Morrison, who suffered a strained arch on April 19 and played in three rehab games down in Jupiter earlier this week, said he still occasionally feels his foot "bite" when he's "making adjustments and last second cuts in the outfield."

"Swinging, I don't really feel it that much unless it's an awkward swing where my foot is out in front or I take bad swing at a ball in the dirt," Morrison said. "It's just something that bites and goes away. It never lingers."

Morrison said he had the option of playing another game in Jupiter Thursday, but opted to skip it because he didn't want the expanded strike zone in Single A to affect his swing. When Morrison went down, he was leading the team in batting average (.327), home runs (4) and RBI (11).

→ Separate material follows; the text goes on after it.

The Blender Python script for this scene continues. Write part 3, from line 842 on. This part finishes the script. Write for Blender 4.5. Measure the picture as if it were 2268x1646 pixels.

How would he rate his swing now? "I'd put it In the garbage can," Morrison joked. "I don't know. We'll find out today. I'm excited to get back out there and to see where I'm at. It's one of those things that if it's not there right away, I'll be able to figure it out next week or so. I don't think it's going to be one of those things where I go o-fer for awhile. I hope not. I could go o-fer if I was hurt or not too. I'm just going to go out there and grind it out, be the player I am. "

> Reliever Edward Mujica, who hopped down into a heap of pain Monday before being carted off with what he called a ligament strain in the back of his left knee, will be available to pitch tonight. Mujica was available to pitch Wednesday in an emergency situation according to manager Edwin Rodriguez.

Mujica said he will wear a protective sleeve on his left knee for the next couple days. "I'm just going to keep using it a couple days for balance," he said.

> Javi Vazquez, who left the team Tuesday on bereavement, was back in the clubhouse Friday after returning home to Puerto Rico for a few days to be with his wife and children.

Vazquez said a family member of his wife's died suddenly and he received the news late Sunday night, less than 24 hours before making what turned out to be another rough start against the Phillies.

"I was just concerned for my wife and my wife's family," Vazquez said.

The Phillies got nine hits and produced six runs, five earned off Vazquez over a span of 4 1/3 innings. But he said the tragic news didn't affect him.

"When I'm on the mound I forget about that stuff, concentrate on what my job is," Vazquez said. "It didn't bother me. It was no excuse for how I pitched."

Vazquez said he worked out in Puerto Rico with his personal trainer after dropping his kids off at school Tuesday through Thursday. He said he was going to throw "a short bullpen" Friday.

Manager Edwin Rodriguez said he will monitor Vazquez, scheduled to pitch Sunday, closely. "He will stay in the rotation Sunday and then Friday," Rodriguez said.

> With Morrison back in the lineup, Rodriguez said he will try to get first baseman Gaby Sanchez and second baseman Omar Infante -- the only Marlins to play in every single game this season -- a day off. Infante will probably go first, possibly on Sunday.

"He keeps saying he's fine," Rodriguez said of Infante. "[But] I think it's affecting his quickness at second and his bat speed. He wants to be out there, but I think it's fair to give him a break."